#### EXTRACTED INFORMATION
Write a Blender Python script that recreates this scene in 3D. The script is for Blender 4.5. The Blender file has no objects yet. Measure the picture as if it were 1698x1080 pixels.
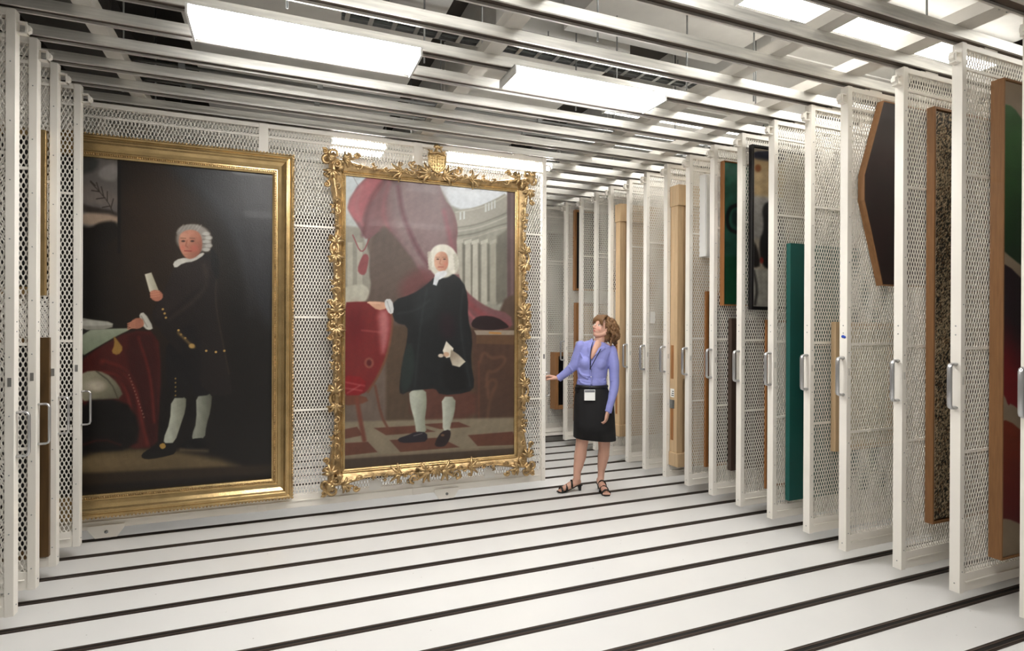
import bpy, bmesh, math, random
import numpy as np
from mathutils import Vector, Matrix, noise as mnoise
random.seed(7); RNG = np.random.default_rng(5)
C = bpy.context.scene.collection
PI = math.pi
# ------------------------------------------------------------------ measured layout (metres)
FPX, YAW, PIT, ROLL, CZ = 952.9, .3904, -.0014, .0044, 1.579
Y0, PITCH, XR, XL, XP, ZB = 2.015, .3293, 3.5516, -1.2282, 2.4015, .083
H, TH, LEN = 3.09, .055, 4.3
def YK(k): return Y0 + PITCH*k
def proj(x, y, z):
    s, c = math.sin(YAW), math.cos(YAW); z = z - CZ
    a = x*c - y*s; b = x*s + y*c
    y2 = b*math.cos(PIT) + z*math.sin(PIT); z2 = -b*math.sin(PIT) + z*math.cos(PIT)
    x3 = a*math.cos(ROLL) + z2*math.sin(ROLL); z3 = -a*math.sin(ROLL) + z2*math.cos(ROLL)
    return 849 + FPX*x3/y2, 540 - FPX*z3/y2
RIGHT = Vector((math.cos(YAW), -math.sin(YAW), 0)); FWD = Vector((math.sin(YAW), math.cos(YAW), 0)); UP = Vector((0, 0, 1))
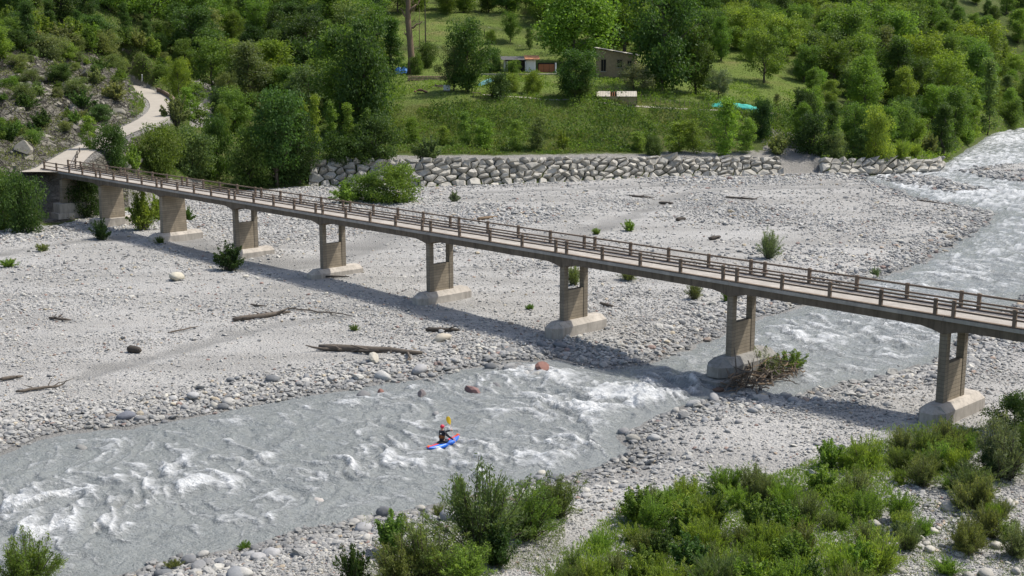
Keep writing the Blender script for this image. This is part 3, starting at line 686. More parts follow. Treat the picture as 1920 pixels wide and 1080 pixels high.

#### EXERCISE BRIEF
Every record must be copied exactly, with images dropped from the result.

#### SOLUTION TO THE PROBLEM
Write a Blender Python script that recreates this scene in 3D. The script is for Blender 4.5. The Blender file has no objects yet. Measure the picture as if it were 1698x1080 pixels.
import bpy, bmesh, math, random
import numpy as np
from mathutils import Vector, Matrix, noise as mnoise
random.seed(7); RNG = np.random.default_rng(5)
C = bpy.context.scene.collection
PI = math.pi
# ------------------------------------------------------------------ measured layout (metres)
FPX, YAW, PIT, ROLL, CZ = 952.9, .3904, -.0014, .0044, 1.579
Y0, PITCH, XR, XL, XP, ZB = 2.015, .3293, 3.5516, -1.2282, 2.4015, .083
H, TH, LEN = 3.09, .055, 4.3
def YK(k): return Y0 + PITCH*k
def proj(x, y, z):
    s, c = math.sin(YAW), math.cos(YAW); z = z - CZ
    a = x*c - y*s; b = x*s + y*c
    y2 = b*math.cos(PIT) + z*math.sin(PIT); z2 = -b*math.sin(PIT) + z*math.cos(PIT)
    x3 = a*math.cos(ROLL) + z2*math.sin(ROLL); z3 = -a*math.sin(ROLL) + z2*math.cos(ROLL)
    return 849 + FPX*x3/y2, 540 - FPX*z3/y2
RIGHT = Vector((math.cos(YAW), -math.sin(YAW), 0)); FWD = Vector((math.sin(YAW), math.cos(YAW), 0)); UP = Vector((0, 0, 1))
Keep writing the Blender script for this image. This is part 3, starting at line 686. More parts follow. Treat the picture as 1920 pixels wide and 1080 pixels high.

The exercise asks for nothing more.